Orlando, Fla. - Darden Restaurants Inc. plans to separate a portion of its real estate assets through a combination of sale leaseback transactions and a new, publicly traded real estate investment trust ("REIT"). Under the plan, Darden will transfer approximately 430 of its corporate stores to the REIT, with substantially all of the REIT's initial assets being leased back to Darden.
The potential REIT would be positioned to expand through real estate acquisitions of other businesses. In addition, Darden has been marketing 75 selected properties for individual sale leasebacks. More than 30 of these properties have been sold or are under contract. The company expects an average cash capitalization rate of approximately 5.5% for all 75 properties, and expects to close most of these transactions by the end of August. In addition, Darden is seeking to sell and lease back its Orlando Restaurant Support Center property and buildings under a long-term contract with multiple renewal options.
Darden expects to retire approximately $1 billion of its debt over time and maintain its investment grade credit profile.

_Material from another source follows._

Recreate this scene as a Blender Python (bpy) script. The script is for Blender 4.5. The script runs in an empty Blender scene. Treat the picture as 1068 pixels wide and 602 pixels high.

The company currently expects to complete the REIT transaction by the end of calendar 2015, The dividend will be paid in a combination of cash and REIT stock, which Darden expects will consist of approximately 20% cash and 80% REIT stock. In addition, going forward, Darden expects that the REIT will distribute at least 90% of its annual taxable income as dividends. The spin-off transaction is expected to be tax-free to Darden's shareholders, except for any cash paid in lieu of fractional shares.
Darden has also adopted a short-term shareholder rights plan, or “poison pill” plan, to deter any person from acquiring ownership of more than 9.8% of the company's outstanding common stock during the period leading up to the REIT transaction by diluting shares.